Delhiites wake up to a rainy Sunday; streets waterlogged

  • HT Correspondent, Hindustan Times, New Delhi
  • Updated: Jul 12, 2015 11:39 IST
Vehicles cross a water-logged area near Lajpat Nagar after heavy rain in New Delhi on Saturday. (Arun Sharma/HT Photo)

Incessant rains lashed Delhi for the fifth consecutive day on Sunday, as dark grey clouds hovered over the city skyline and key thoroughfares remained waterlogged.

However, it being a Sunday, no traffic congestion was reported from any part of the city, even as some social media users posted they had not seen such unrelenting rain for a long time.

“When the weather was muggy, we all wanted the rains. And now it seems the rains won’t stop ever. Delhiites will soon start complaining, I’m sure,” said Ram Sewak, a cab driver, as he drove past a waterlogged neighbourhood is east Delhi.

The past few days saw the large swathes of the city under several inches of water and miles-long traffic jams, throwing life out of gear. The showers forced many drivers, rickshaw drivers and two-wheeler riders to seek shelter under flyovers and at bus stops.

Over 300 complaints about traffic snarls and waterlogging calls kept the municipal corporations and Delhi government officials on their toes throughout Saturday.

The complaints finally woke up officials in the civic agencies and the Delhi government ordered top officials to keep a tab on waterlogging and resolve problems quickly.

While leaders indulged in a blame game, experts attributed the problem of waterlogging to the lack of a proper sewage system and mushrooming illegal colonies.

"Due to the lack of proper sewer systems, the storm drains act as sewer drains too. Illegal colonies do not have a proper channel to discharge the sewage and it flows directly into the storm water drains, choking them," said a retired civic official.

Senior leaders of a civic agency, however, blamed officials for not taking proper precautions before the monsoon, leading to the current situation.

Water-logging could be seen at several places across the national capital. (Arun Sharma/HT Photo)

"Every year it’s the same thing, drains are choked, roads remain flooded and the officials fail to take responsibility.
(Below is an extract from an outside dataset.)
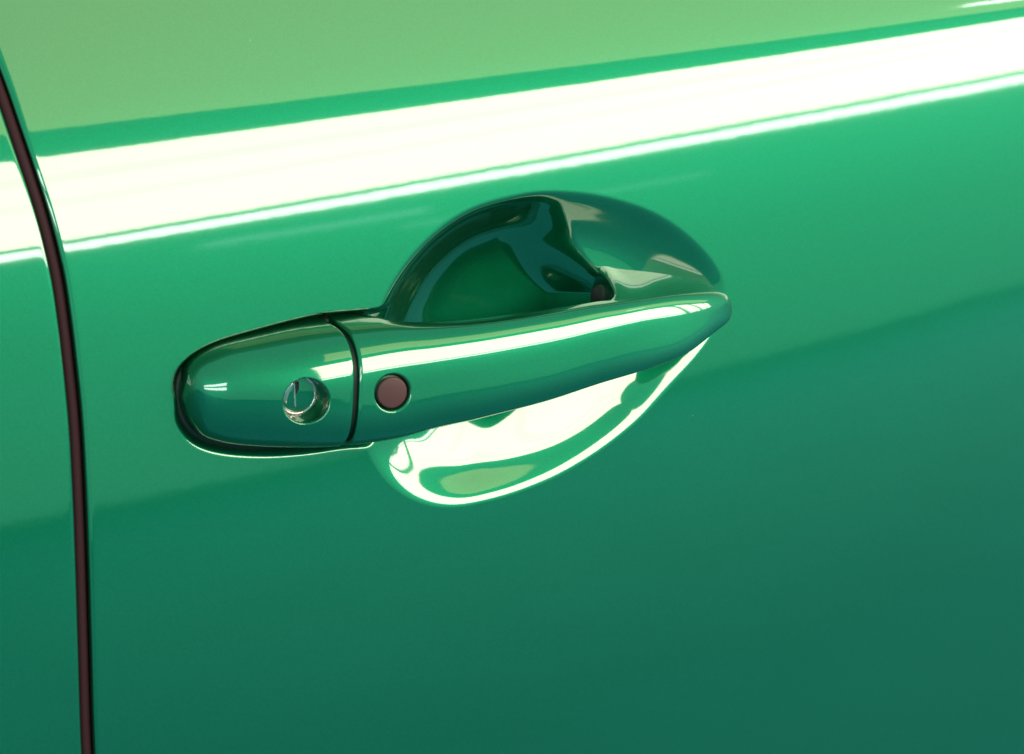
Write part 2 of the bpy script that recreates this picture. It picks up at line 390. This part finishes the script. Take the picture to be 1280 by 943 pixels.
# gasket under the lock cover
_, CP = poly_distance(np.zeros(1), np.zeros(1), CAP_OUT)
keep = CP[:, 0] < -.056; first = int(np.argmax(keep & ~np.roll(keep, 1))); CPc = np.roll(CP, -first, 0)[:int(keep.sum())]
g3 = np.stack([CPc[:, 0], side(CPc[:, 0], CPc[:, 1])+.0032, CPc[:, 1]], -1)
ctr = g3.mean(0)
ra = np.linspace(0, 2*np.pi, 13)
outw = g3-ctr; outw[:, 1] = 0; outw /= np.linalg.norm(outw, axis=1, keepdims=True)
gt = g3[:, None, :]+.0019*(np.cos(ra)[None, :, None]*outw[:, None, :]+np.sin(ra)[None, :, None]*np.array([0, 1., 0])[None, None, :])
grid_object('gasket', gt, BLACK, handle)

def surface_front(x, z):
    """front depth of the bar at (x,z)"""
    return float(np.interp(z, *_column(x)))
def _column(x):
    P = loft(np.array([x-.002, x, x+.002]), TH)[1][:200]
    return P[:, 2], P[:, 1]
def surface_normal(x, z, e=.002):
    gx = (surface_front(x+e, z)-surface_front(x-e, z))/(2*e); gz = (surface_front(x, z+e)-surface_front(x, z-e))/(2*e)
    return Vector((gx, -1, gz)).normalized()
def lathe(name, profile, center, axis, mat, parent, seg=56):
    """profile: (radius, height along axis) from outside in"""
    q = axis.to_track_quat('Z', 'Y'); a = np.linspace(0, 2*np.pi, seg+1)
    rows = []
    for r_, h in profile:
        rows.append([tuple(center+q @ Vector((r_*math.cos(t), r_*math.sin(t), h))) for t in a])
    return grid_object(name, np.array(rows), mat, parent)
# round button
bn = surface_normal(*BTN); bc = Vector((BTN[0], surface_front(*BTN), BTN[1]))-bn*.0006
R_ = BTN_R-.0002
prof = [(R_, -.002), (R_, -.0004)]+[(R_-.0006+.0006*math.cos(t), -.0004+.0006*math.sin(t)) for t in np.linspace(0.2, math.pi/2, 6)]+[((R_-.0006)*k, .0002+.0003*(1-k*k)) for k in (.9, .75, .6, .4, .2, 0)]
lathe('button', prof, bc, bn, BUTTON, handle)
# lock cylinder at the bottom of its well
ln = surface_normal(*LOCK); ly = surface_front(*LOCK)
ln = Vector((ln.x*.3, -1, ln.z*.3)).normalized()
lc = Vector((LOCK[0], ly+.0090, LOCK[1]))
prof = [(.0073, -.001), (.0073, .0010), (.0071, .0015), (.0067, .0017), (.0063, .0015), (.0061, .0004), (.0058, -.0002), (.0050, -.0003), (.0048, .0001), (.003, .0001), (0, .0001)]
lathe('lock_cylinder', prof, lc, ln, STEEL, handle)
def box(name, center, axis, sx_, sy_, sz_, mat, parent, bev=.15):
    q = axis.to_track_quat('Z', 'Y'); b = bev*min(sx_, sy_)
    lo = [(-sx_, -sy_), (sx_, -sy_), (sx_, sy_), (-sx_, sy_)]
    vs = []
    for h, ins in ((-sz_, 0), (sz_-b, 0), (sz_, b)):
        vs += [center+q @ Vector((math.copysign(abs(px)-ins, px), math.copysign(abs(py)-ins, py), h)) for px, py in lo]
    fs = [(3, 2, 1, 0), (8, 9, 10, 11)]
    for l in (0, 4): fs += [(l+i, l+(i+1) % 4, l+4+(i+1) % 4, l+4+i) for i in range(4)]
    return mesh_object(name, vs, fs, mat, parent, smooth=False)
box('key_slot', lc+ln*.0002+Vector((.0004, 0, 0)), ln, .0007, .0043, .0003, DARK, handle)
box('slot_shutter', lc+ln*.0003+Vector((-.0007, 0, 0)), ln, .0003, .0043, .0004, STEEL, handle)
# pivot plug under the front end of the grip
lathe('pivot_plug', [(.0046, -.002), (.0046, .0006), (.0040, .0012), (.0, .0013)], Vector((.0412, .0040, .0235)), Vector((-.96, -.26, .09)).normalized(), BROWN, handle)

# ------------------------------------------------------------------ the floor of the hall
fl = [(-14, WALL_Y, -.9), (26, WALL_Y, -.9), (26, 6, -.9), (-14, 6, -.9)]
fo = mesh_object('floor', fl+[(a, b, -1.1) for a, b, _ in fl], [(0, 1, 2, 3), (7, 6, 5, 4), (0, 4, 5, 1), (1, 5, 6, 2), (2, 6, 7, 3), (3, 7, 4, 0)], FLOORM, None, smooth=False)
fo['kind'] = 'structure'; fo['label'] = 'unseen concrete floor below the car, coloured teal for its reflection'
This shows that work done before the monsoon was merely an eye wash and suggests corruption in the civic body," said Farhad Suri, leader of opposition in the south corporation.

Leaders of the BJP, which controls key civic bodies, refuted the allegations and said the Delhi government is responsible for the chaos. "All major roads are with the PWD and the current situation is a fallout of their lax attitude in working," said North mayor Ravinder Gupta.